During the years that we had known Ann and through her made acquaintance with the couple, she had mentioned to us several times that they were both excellent marksmen with handguns. They practiced marksmanship and held permits that allowed them to legally carry their weapons concealed in their cars or on their persons, she said.

Their concern was self-defense. They armed themselves because they honestly and genuinely feared criminal attack — robbery, rape attempt, home invasion.

Over the years it apparently became an obsession, and by the time of their deaths they owned a sufficient number of guns to require during hurricane evacuations a second vehicle to transport the guns away from possible looters.

So we’ve thought and talked much, my wife and I, about the awful irony. The man who had so encouraged his wife in firearms handling that she would have been useful in any gunfight died from a bullet she had directed toward him; the wife whose calm familiarity with her handgun enabled her to use it first on her husband and then on herself.

This is not a rant about gun control.
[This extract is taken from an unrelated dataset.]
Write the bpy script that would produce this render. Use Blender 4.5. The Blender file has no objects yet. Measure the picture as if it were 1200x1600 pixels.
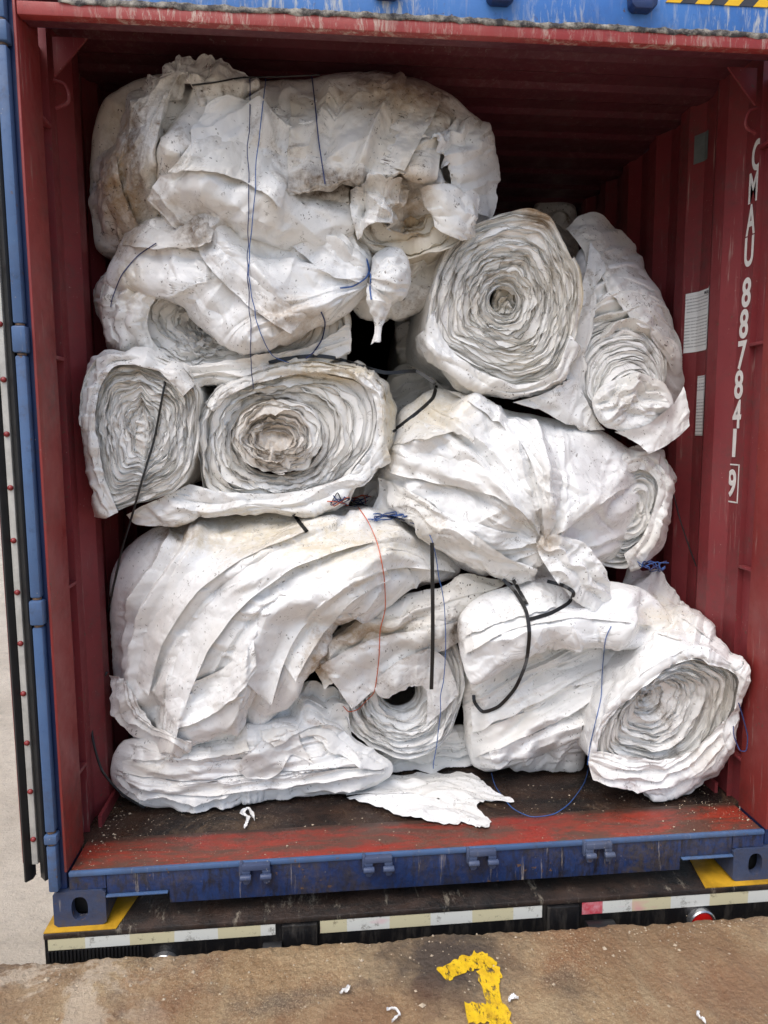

Both of them followed to the letter laws related to gun use and ownership and would have qualified to own and use their guns even if laws had been far more stringent. The wife was perfectly capable of owning a gun and using it properly up until the day she wasn’t.

This is instead a thought about fear, a question about whether the perceived fear that we harbor and guard against in our imaginations can blind us to a darker threat, more real and personal.